Which lines contain the word "picture"? Return each of them as written.

## Provided data:
- - -
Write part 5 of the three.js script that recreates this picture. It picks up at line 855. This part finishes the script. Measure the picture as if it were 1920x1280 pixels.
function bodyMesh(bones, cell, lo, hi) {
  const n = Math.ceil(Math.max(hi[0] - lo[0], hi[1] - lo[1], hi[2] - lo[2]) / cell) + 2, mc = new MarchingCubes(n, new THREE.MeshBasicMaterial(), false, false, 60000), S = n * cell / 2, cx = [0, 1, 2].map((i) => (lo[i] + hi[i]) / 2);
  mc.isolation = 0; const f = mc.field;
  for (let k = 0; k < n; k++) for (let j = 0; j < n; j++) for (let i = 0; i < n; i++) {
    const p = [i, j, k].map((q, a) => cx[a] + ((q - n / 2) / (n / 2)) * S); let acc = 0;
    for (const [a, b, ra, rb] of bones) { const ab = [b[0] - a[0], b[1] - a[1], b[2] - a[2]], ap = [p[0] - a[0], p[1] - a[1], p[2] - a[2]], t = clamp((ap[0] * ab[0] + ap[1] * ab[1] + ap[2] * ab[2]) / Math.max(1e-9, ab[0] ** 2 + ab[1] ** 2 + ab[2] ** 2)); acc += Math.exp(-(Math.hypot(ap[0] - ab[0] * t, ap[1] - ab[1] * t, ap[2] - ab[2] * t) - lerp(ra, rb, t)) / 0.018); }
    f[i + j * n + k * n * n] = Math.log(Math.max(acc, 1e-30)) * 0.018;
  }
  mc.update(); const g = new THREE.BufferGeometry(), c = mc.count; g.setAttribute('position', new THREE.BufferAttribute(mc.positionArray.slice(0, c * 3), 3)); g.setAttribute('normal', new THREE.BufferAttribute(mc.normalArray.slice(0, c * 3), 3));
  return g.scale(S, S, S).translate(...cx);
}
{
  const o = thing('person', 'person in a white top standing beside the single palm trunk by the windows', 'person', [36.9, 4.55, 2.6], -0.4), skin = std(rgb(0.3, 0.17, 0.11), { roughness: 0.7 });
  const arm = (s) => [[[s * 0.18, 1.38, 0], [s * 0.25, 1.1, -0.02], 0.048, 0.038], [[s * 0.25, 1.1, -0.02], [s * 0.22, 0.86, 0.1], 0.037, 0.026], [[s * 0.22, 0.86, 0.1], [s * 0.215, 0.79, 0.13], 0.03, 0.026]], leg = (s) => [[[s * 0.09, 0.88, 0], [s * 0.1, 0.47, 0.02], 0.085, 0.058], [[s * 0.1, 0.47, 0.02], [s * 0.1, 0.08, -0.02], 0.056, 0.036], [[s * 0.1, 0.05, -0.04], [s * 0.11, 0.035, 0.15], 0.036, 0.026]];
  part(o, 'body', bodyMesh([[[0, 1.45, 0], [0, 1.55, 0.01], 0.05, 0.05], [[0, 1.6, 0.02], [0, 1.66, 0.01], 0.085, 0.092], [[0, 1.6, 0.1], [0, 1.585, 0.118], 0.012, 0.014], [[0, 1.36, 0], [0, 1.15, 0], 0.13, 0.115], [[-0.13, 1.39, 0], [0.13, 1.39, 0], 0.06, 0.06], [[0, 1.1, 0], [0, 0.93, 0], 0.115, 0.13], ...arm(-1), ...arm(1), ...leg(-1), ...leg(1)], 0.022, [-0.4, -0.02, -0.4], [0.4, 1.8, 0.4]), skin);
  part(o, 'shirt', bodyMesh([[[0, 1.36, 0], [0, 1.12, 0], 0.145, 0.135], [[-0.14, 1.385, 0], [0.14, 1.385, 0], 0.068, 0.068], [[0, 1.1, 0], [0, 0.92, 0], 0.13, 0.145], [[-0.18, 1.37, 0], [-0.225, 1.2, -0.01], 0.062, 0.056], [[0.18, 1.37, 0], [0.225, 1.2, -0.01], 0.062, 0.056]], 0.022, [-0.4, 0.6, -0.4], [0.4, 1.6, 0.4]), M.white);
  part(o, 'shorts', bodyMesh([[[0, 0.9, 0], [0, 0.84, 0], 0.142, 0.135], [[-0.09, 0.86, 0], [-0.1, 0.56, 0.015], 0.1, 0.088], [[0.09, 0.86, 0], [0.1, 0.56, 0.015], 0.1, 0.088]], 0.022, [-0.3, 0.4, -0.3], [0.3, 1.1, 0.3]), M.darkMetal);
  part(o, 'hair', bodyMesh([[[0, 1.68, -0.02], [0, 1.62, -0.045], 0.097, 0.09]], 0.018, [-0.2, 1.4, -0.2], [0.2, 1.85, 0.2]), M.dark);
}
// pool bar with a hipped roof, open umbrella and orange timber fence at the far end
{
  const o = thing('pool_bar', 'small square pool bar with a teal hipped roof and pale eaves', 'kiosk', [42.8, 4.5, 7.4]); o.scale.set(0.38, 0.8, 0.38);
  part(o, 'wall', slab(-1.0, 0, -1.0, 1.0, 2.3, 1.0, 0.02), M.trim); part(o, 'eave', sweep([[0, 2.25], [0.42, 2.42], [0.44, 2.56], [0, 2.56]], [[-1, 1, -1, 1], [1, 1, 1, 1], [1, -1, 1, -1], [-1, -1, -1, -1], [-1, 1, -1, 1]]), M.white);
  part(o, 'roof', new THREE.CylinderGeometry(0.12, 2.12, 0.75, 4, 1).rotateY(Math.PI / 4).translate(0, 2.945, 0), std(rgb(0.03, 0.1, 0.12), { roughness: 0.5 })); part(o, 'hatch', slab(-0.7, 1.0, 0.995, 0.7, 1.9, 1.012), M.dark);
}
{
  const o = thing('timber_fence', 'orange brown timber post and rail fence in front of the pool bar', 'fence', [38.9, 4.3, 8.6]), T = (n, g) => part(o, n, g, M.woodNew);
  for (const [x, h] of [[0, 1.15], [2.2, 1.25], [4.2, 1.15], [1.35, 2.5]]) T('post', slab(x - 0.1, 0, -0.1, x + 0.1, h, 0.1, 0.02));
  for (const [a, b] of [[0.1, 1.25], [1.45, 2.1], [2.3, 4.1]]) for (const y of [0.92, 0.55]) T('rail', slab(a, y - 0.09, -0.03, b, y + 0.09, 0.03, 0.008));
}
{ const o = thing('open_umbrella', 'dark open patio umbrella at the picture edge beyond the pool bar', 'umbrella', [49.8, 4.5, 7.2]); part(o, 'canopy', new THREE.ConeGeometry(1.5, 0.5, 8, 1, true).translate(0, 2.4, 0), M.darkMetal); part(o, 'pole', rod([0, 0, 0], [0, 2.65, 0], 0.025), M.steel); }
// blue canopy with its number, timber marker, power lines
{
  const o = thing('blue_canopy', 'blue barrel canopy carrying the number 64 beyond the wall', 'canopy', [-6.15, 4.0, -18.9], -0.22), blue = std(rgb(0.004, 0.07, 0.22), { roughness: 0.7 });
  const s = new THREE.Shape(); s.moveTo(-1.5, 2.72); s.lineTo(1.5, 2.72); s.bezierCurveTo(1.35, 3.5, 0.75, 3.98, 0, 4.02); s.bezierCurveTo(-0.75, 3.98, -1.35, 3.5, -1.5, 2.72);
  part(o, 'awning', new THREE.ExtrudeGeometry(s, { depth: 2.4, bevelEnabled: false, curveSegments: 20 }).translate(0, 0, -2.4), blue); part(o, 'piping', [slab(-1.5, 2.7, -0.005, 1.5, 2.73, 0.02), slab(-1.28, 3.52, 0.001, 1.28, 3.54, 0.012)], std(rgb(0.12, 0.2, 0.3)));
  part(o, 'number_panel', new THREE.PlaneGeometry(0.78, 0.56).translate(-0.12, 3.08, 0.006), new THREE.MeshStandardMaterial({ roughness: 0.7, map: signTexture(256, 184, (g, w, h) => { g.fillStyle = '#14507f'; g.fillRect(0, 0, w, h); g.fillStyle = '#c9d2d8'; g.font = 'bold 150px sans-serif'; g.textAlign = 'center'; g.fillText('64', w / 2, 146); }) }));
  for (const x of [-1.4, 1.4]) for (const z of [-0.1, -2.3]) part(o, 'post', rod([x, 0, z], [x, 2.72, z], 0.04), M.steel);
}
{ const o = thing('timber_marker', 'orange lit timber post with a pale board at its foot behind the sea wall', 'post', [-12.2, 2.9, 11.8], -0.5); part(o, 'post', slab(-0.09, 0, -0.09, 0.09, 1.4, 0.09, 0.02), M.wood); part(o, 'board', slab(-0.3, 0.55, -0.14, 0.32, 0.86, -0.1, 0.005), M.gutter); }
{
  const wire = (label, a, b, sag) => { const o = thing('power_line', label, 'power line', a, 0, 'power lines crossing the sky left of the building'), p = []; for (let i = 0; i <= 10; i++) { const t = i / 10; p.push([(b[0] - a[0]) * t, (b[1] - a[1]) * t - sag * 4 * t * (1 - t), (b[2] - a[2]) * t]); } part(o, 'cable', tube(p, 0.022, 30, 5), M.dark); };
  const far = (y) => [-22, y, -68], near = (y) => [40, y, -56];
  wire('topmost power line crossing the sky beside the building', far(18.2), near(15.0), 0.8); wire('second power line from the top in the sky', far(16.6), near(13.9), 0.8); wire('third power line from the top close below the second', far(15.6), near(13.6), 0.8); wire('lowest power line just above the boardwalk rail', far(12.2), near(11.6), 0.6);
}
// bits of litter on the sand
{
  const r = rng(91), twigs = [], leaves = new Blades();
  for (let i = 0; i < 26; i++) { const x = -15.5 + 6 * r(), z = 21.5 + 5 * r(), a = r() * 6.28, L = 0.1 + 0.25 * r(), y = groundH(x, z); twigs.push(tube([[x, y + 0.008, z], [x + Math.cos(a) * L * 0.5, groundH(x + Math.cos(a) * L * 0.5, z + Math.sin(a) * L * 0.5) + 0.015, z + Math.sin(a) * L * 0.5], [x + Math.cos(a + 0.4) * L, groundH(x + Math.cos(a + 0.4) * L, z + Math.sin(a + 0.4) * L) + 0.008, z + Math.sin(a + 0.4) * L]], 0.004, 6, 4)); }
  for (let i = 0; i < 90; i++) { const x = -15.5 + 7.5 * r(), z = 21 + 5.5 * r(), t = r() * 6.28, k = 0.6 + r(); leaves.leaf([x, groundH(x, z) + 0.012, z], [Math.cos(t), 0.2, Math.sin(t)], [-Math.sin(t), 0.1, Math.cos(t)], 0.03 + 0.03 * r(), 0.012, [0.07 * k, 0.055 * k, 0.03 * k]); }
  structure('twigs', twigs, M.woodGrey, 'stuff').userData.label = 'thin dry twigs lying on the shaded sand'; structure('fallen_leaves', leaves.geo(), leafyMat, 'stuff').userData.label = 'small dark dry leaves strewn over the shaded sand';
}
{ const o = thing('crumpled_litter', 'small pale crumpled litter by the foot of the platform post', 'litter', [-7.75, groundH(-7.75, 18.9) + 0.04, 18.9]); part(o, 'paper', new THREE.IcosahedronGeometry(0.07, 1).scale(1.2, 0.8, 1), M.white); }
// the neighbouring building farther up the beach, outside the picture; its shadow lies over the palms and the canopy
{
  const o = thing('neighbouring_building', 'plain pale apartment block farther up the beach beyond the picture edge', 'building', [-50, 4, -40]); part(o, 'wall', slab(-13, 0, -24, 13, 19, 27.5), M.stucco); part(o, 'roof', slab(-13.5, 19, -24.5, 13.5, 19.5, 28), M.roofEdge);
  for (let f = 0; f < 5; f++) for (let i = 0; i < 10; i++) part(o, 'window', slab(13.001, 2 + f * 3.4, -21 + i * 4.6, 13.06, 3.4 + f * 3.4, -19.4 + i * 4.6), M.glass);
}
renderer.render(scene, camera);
- - -
## Correct output:
Write part 5 of the three.js script that recreates this picture. It picks up at line 855. This part finishes the script. Measure the picture as if it were 1920x1280 pixels.
{ const o = thing('open_umbrella', 'dark open patio umbrella at the picture edge beyond the pool bar', 'umbrella', [49.8, 4.5, 7.2]); part(o, 'canopy', new THREE.ConeGeometry(1.5, 0.5, 8, 1, true).translate(0, 2.4, 0), M.darkMetal); part(o, 'pole', rod([0, 0, 0], [0, 2.65, 0], 0.025), M.steel); }
// the neighbouring building farther up the beach, outside the picture; its shadow lies over the palms and the canopy
  const o = thing('neighbouring_building', 'plain pale apartment block farther up the beach beyond the picture edge', 'building', [-50, 4, -40]); part(o, 'wall', slab(-13, 0, -24, 13, 19, 27.5), M.stucco); part(o, 'roof', slab(-13.5, 19, -24.5, 13.5, 19.5, 28), M.roofEdge);